Craps Players
Some will scoff at the idea of a “professional craps player,” thinking that a game of chance with such strong house odds could never be ripe for those who make a living at this casino favorite. However, there are strategies that regular craps players employ that at least turn them into those who are more than occasionally successful, while playing the exciting and risky game of craps. While the wisest advice that any professional gambler will give to a new player includes maintaining discipline and knowing when to quit while you still have money, there are at least some strategies to becoming a successful craps player, if not a professional one.

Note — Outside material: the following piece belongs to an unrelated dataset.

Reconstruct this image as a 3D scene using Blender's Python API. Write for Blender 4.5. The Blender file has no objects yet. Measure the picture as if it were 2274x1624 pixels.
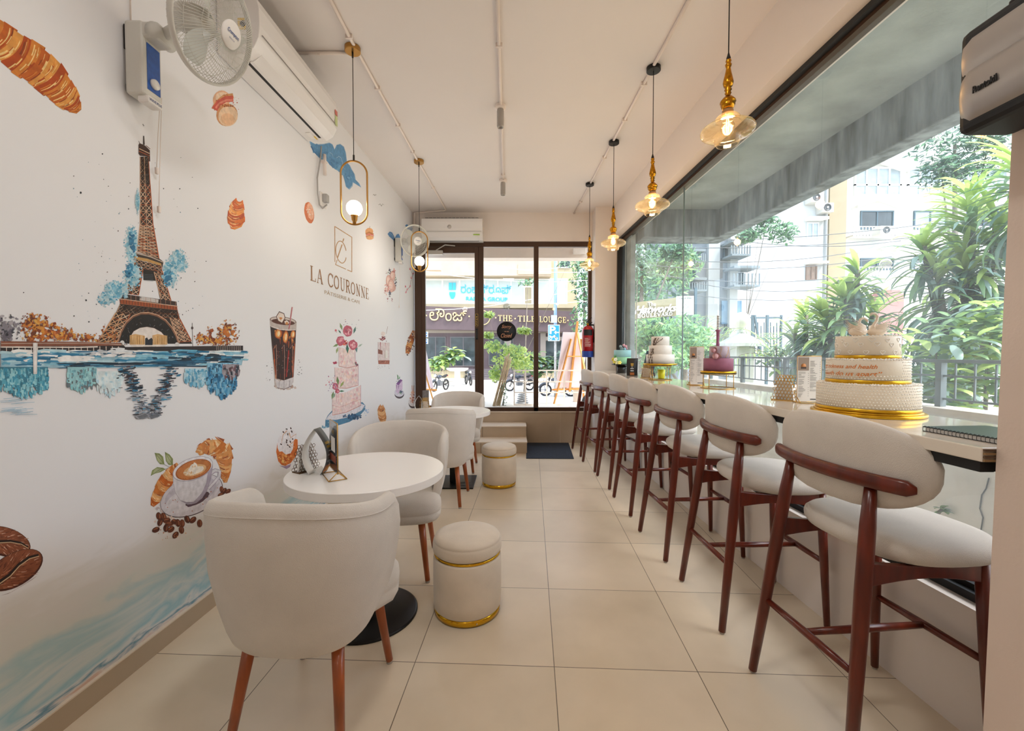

Are Professionals Out There?
To date, Internet searches for “professional craps players” turn up a wealth of discussions, forums and opinions—usually that it’s impossible to find one. While that may be a fair assertion, there are players enjoying the game of craps in brick and mortar casinos as well as online every day. Even if the smallest percentage of them, such as only 5 to 10% earn consistent winnings playing craps, that is enough to recognize in the areas of skill and mastery of the game.
Craps players don’t currently enjoy the same wealth of popularity and expansive coverage as professional poker or blackjack players. However, a number of players regularly visit the online craps tables, working hard to spend money wisely while betting smart odds bets in order to maximize a pass line bet. Undermining these players’ skill is unnecessary; clearly they have learned there are elements to watch for in successful craps strategy.
Knowing What To Watch To Successfully Play Craps
Like any game of chance, craps rests on probabilities, in this case of dice rolls. Statistically, a seven is the most commonly rolled number with two dice. The hierarchy works from there: 6 and 8 are the next most common, 5 and 9 follow, then 4 and 10, followed by 3 and 11, with 2 and 12 bringing up the tail as the least rolled. After hundreds of dice rolls, you can statistically count these odds. Therefore, watching dice patterns, numerical sequences and the approximate frequency of high probability numbers is one helpful guide to playing craps successfully.
Once you watch the ebb and flow of the dice, you learn that over a certain number of minutes or hours the table can become “hot or cold” depending on the quantity of play at that table. When these table trends start becoming noticeable, the wisest craps players continue to do what they know best: bet smart, adding odds bets to the pass line bets and sometimes waiting without betting on a particular roll, or series of rolls.
Discipline Is The Key
For any variety of professional gambler, discipline is the highest value he must maintain. Self-management is actually more crucial than bankroll management. Within the wider scope of life, a professional bettor holds the value of his game in proper balance with the value of other relationships, personal financial responsibility and effective use of skills and resources. No professional, regardless of her career field, would be considered a success if she simultaneously ruined every relationship she encountered, spent every penny and found herself literally “living at her job” in an addictive way.
Professional gambling, whether as an established professional poker player or rising professional craps player, requires a player to understand that even as a “job” or livelihood, the game is not everything. Winning odds and losing odds are still in a mathematical balance. Luck is not a guarantor of hitting a jackpot. The discipline of knowing when to leave the craps table, and doing it, especially while you still have money in your pocket, is perhaps the most fundamental skill any level of player would do well to employ.